Erasmus in Madrid? Not interesting enough. Polish law student Bartosz Krysiak decided to spend his semester abroad studying Chinese law in Beijing.
"What is more important? Political rights or social rights?” Professor Xie Libin asks. It is 2 p.m. in the Mingfa building, room 210, at the China-EU School of Law in northern Beijing. Bartosz Krysiak, a 23-year-old exchange student from Poland’s most prestigious institution of higher education, Jagiellonian University in Krakow, frowns. He takes a critical look at the tall, young Chinese professor behind whom China’s guaranteed constitutional social rights glow on a blue PowerPoint presentation: § 42 the right to work, § 43 the right to rest from work, § 44 retirement, § 45 material assistance when old, ill or disabled, etc. “If you had to decide, what would you choose?” Xie Libin inquires. Two rows in front of Bartosz, in a blue shirt and a yellow slipover, Chinese student Yue Peng raises his hand. “Social rights,” he says. Xie Libin nods. “Most Chinese would say so,” he replies and looks at Bartosz. “For Westerners, this may be a strange ranking, but China has long been a very poor country. A job or pension often seems to be more existential than equality, suffrage or freedom of speech and religion.”
30 students from Europe and China are sitting in front of him. Bartosz is one of 18 European students taking the one-semester study programme "Chinese Law Taughtin English” at the China-EU School of Law at the China University of Political Science and Law. From September to January, he delves into China’s Constitutional Law, Business Law, Criminal Law, Administrative Law. The professors, coming from China’s largest law university, the China University of Political Science and Law, also organise visits to law firms and civil and criminal law trials.
Today it is all about the subject of fundamental rights. Professor Xie Libin teaches the course "Comparative Constitutional Law" together with the Distinguished Visiting Professor Susan-Gale Wintermuth. He explains Chinese Constitutional Law, she sheds light on EU Constitutional Law, and then the students compare. "I always emphasise that there is no right or wrong," Wintermuth explains her approach. "Each constitution is only to be understood within its cultural and historical context." Wintermuth is American and teaches winter semesters in Beijing and then in Bilkent in Turkey and in Riga in Latvia for the spring semesters.

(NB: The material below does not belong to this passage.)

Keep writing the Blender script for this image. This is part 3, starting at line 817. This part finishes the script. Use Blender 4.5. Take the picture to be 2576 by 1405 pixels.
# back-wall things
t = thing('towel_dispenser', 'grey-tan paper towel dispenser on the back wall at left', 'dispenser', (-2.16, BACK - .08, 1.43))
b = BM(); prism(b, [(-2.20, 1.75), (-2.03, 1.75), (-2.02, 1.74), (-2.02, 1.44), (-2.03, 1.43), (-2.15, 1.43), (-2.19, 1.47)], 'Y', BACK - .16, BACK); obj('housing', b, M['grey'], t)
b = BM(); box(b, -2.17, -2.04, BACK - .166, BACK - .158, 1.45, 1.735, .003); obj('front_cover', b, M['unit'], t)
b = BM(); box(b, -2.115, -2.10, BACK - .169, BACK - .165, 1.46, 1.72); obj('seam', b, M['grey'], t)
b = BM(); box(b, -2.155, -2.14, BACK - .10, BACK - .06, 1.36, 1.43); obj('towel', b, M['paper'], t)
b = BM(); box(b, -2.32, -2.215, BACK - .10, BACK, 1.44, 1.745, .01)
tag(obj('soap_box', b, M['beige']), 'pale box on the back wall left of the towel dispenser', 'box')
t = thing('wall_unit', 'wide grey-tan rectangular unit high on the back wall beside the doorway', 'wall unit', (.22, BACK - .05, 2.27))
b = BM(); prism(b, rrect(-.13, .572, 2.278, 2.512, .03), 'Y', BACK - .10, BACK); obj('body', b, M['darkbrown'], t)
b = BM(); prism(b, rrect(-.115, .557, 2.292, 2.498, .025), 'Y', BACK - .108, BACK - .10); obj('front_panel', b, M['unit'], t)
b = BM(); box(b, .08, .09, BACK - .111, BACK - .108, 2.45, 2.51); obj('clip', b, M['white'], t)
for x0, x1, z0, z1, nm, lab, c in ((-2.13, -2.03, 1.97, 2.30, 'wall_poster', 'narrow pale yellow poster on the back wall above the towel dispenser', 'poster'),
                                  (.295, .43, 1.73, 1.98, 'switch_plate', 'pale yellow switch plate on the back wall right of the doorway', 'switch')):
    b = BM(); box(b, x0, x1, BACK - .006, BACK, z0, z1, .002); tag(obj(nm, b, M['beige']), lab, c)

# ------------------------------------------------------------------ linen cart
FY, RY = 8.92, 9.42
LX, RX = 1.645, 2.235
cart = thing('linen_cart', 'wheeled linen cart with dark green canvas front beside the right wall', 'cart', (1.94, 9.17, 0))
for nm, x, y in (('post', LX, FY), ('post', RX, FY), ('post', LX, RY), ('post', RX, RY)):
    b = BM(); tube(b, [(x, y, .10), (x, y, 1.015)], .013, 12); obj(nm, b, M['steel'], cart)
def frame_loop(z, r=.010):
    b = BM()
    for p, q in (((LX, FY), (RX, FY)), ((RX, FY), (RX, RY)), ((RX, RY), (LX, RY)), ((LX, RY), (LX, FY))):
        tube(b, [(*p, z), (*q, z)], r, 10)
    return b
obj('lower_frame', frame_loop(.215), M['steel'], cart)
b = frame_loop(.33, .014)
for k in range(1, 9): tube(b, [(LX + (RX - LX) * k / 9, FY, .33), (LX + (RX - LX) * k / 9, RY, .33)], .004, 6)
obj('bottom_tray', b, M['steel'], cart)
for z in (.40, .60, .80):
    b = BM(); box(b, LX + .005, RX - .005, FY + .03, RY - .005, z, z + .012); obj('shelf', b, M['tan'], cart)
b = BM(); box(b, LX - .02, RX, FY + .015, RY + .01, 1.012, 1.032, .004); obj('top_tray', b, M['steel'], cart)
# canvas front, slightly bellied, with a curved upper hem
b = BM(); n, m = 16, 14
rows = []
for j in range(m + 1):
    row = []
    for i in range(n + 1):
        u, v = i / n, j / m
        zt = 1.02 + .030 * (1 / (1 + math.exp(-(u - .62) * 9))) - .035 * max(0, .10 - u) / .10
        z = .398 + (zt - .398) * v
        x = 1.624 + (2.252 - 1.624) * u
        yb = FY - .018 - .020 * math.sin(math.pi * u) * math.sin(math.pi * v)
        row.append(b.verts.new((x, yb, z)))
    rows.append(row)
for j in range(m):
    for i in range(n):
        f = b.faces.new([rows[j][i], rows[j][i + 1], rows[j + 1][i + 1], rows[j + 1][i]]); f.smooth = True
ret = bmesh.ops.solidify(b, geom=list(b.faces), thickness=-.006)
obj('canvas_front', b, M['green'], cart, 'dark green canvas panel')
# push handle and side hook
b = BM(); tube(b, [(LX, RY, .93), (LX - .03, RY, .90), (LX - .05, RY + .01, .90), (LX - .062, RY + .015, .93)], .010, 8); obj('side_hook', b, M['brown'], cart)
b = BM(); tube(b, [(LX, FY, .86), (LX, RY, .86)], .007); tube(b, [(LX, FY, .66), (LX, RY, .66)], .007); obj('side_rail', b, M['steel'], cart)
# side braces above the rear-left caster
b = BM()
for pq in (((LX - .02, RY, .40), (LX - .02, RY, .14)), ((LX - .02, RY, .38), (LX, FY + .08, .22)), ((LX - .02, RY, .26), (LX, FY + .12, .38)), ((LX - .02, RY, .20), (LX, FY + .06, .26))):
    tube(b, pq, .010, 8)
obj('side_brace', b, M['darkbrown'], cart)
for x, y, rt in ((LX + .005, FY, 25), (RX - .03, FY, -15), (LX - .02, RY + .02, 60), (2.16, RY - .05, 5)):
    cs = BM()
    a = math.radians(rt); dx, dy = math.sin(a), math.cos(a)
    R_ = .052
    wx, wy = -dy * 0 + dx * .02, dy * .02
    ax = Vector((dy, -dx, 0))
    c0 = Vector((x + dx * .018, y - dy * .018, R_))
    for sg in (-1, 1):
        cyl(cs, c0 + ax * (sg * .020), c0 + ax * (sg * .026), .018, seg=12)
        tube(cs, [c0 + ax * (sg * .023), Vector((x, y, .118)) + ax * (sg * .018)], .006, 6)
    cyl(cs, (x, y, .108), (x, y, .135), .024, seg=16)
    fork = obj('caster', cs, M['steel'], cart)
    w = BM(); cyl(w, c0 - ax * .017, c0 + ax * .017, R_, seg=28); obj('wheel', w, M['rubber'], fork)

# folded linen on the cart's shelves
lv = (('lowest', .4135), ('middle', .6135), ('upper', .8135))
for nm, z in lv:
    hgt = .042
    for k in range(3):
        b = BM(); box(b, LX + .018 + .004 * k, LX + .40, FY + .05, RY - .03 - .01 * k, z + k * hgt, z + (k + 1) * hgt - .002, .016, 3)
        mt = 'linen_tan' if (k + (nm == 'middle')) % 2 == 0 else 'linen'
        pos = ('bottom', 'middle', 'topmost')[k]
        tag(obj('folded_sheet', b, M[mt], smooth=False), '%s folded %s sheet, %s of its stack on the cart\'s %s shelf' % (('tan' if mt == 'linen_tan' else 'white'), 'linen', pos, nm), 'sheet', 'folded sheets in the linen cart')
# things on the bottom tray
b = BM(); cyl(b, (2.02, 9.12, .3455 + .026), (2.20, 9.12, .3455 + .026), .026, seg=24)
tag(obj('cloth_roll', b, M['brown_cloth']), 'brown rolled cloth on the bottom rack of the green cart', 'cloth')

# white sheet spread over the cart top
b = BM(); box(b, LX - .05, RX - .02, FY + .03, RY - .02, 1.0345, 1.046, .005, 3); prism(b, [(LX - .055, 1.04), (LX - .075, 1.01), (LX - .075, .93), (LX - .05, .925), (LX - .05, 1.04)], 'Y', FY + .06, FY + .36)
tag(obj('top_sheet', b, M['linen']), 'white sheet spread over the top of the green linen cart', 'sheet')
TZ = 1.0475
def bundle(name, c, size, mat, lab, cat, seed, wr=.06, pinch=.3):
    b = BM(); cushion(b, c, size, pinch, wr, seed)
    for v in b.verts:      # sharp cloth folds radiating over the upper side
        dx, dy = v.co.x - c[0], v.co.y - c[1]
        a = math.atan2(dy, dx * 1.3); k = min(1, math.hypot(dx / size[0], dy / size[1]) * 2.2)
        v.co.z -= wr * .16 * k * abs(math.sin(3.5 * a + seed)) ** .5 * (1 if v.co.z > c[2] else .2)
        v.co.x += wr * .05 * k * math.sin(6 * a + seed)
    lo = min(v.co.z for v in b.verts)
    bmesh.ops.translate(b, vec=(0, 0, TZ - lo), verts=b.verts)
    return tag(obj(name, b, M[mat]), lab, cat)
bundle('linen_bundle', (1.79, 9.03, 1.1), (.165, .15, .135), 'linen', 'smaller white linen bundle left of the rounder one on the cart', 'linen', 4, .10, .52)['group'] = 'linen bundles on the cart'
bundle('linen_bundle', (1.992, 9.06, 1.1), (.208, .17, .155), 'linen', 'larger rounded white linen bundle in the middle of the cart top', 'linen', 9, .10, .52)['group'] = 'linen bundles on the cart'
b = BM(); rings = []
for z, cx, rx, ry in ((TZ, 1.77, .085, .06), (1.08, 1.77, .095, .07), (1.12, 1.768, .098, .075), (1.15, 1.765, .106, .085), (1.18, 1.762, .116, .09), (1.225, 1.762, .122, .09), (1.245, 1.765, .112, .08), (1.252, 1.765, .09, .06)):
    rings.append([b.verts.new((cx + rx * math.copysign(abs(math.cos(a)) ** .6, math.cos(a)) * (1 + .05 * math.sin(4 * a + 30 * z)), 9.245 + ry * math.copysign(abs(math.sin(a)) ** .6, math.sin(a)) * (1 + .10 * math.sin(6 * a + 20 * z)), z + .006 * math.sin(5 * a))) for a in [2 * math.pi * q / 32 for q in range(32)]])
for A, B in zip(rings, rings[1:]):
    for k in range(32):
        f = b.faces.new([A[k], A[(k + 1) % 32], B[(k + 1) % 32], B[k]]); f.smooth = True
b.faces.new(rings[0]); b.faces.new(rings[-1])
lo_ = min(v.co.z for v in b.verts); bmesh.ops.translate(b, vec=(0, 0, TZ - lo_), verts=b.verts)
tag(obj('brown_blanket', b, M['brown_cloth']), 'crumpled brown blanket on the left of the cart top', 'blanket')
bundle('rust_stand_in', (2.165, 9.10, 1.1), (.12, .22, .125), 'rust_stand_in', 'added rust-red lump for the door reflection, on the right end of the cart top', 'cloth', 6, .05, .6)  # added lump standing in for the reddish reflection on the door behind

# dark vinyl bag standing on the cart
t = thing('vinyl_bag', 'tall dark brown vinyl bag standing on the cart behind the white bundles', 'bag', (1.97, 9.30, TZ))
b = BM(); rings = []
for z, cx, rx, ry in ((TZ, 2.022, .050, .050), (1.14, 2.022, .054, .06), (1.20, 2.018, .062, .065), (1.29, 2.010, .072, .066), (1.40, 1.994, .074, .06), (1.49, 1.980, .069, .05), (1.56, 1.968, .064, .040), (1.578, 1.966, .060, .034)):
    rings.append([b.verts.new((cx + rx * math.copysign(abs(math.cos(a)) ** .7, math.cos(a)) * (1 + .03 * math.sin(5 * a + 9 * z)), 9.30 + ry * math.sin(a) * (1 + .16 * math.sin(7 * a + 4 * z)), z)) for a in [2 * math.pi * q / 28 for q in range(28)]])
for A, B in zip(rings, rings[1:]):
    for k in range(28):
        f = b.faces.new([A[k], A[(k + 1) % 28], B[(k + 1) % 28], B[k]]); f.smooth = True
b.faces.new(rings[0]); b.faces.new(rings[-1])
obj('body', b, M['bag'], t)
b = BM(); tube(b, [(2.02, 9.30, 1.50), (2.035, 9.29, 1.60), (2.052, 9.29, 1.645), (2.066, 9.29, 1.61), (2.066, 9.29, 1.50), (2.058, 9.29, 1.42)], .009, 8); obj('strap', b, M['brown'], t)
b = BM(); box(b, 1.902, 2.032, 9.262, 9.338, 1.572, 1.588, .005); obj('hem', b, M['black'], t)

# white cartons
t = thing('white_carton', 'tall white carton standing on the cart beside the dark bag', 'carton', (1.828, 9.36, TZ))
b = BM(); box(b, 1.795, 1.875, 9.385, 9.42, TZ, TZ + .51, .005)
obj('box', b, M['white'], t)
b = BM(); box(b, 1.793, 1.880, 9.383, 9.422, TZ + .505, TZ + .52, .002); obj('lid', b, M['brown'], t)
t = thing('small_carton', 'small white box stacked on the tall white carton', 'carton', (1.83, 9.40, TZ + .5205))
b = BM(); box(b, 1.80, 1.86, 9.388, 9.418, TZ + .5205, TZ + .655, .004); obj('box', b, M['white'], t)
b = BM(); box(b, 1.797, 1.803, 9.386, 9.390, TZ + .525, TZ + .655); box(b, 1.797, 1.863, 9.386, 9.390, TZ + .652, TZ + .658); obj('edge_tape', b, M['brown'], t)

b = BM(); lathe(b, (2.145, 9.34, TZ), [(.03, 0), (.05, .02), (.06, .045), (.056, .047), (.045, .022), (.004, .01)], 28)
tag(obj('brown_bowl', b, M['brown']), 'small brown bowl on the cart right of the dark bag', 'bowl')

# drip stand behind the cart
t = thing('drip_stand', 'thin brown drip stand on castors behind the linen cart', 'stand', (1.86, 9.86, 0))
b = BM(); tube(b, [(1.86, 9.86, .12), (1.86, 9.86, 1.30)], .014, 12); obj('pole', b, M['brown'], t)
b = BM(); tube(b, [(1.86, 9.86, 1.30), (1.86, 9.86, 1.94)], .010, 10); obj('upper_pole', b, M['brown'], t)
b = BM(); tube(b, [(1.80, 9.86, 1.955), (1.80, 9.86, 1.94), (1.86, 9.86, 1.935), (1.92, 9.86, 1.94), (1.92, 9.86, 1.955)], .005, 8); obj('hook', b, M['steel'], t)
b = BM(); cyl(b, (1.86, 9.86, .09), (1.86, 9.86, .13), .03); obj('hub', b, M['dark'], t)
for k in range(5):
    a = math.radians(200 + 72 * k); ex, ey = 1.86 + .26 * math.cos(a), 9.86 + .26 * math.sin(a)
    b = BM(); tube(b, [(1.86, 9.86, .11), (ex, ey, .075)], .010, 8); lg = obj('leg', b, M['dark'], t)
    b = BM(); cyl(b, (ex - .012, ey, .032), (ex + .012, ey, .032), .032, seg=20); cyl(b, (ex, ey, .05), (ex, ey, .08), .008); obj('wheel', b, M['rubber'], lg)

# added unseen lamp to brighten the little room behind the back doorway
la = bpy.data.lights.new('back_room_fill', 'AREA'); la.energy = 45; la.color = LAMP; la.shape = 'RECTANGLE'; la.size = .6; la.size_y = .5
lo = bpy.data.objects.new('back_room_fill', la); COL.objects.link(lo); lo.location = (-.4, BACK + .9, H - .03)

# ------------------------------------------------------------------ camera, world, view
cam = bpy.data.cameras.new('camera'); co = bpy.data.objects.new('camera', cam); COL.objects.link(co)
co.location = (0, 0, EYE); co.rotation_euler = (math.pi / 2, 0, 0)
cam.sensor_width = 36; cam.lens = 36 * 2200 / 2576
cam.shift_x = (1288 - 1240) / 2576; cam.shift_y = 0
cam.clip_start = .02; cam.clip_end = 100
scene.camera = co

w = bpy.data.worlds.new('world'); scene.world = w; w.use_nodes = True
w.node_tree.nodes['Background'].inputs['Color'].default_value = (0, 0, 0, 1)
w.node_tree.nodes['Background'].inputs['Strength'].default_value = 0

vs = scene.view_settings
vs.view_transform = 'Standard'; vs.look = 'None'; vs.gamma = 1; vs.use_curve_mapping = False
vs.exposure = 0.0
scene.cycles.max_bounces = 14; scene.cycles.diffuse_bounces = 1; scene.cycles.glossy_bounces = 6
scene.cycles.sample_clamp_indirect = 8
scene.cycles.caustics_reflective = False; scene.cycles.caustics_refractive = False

In the Mingfa building, the lively legal scholar always ensures that the students work in mixed Chinese-Western groups: "In direct interaction, students can best share their ideas.” Bartosz recently discussed law with Katherine from Hamburg in Germany and He Shuang from the Chinese Hubei province.
"Debates in these working groups are very intense," student Yue Peng says. "Chinese and Western ideas differ a lot from each other." He adjusts his round glasses. "It was extremely interesting for me to hear questions like, do you really have fundamental rights in China? At the beginning, the European students often jumped to conclusions, but now they actually check the facts before they judge Chinese law." In China, there are only a handful of universities where young Europeans can study Chinese law taught in English. Whether in a complete, one-year master’s degree or in an exchange semester, it is different from university to university. Depending on the size and location, programmes can cost up to 160,000 yuan, equaling approximately 22,000 euros. The China-EU School of Law is the only school that exempts students from their 13 European partner universities – Autonomous University of Madrid, Central European University in Budapest, Eötvös Lórand University in Budapest, Jagellonian University in Krakow, KU Leuven, Lund University, Maastricht University, Trinity College Dublin, the Universities of Bologna, Hamburg, Manchester and Strasbourg, as well as the Vienna University of Economics and Business – from tuition fees.
"I wanted to have a more meaningful semester abroad than six months of partying, as Erasmus students sometimes do, and I wanted to experience something more exotic than Europe," Bartosz says, while two places next to him his fellow student Michał raises both arms and photographs one of Xie Libin’s slides. Two months ago, for the study programme, Bartosz came to China for the first time. "I am learning a lot about law and life," he takes stock. "For instance, it is one thing to have a constitution, and another how easily citizens can claim their fundamental rights,” he says. “But this is also a question many other nations have to ask themselves.” Bartosz also thinks that he benefits a lot personally from the experience of living in China. "Here, one can overcome many small obstacles by remaining tenacious, such as organising a new room in a dorm." And contact with Chinese students? "Outside of class it is rather limited," Bartosz regrets. "I feel that most of them hesitate to speak English with us because they are afraid of making mistakes." However, some students, such as Yue Peng, are open and talk a lot with their fellow European students. "That is the point when it becomes interesting," Bartosz says.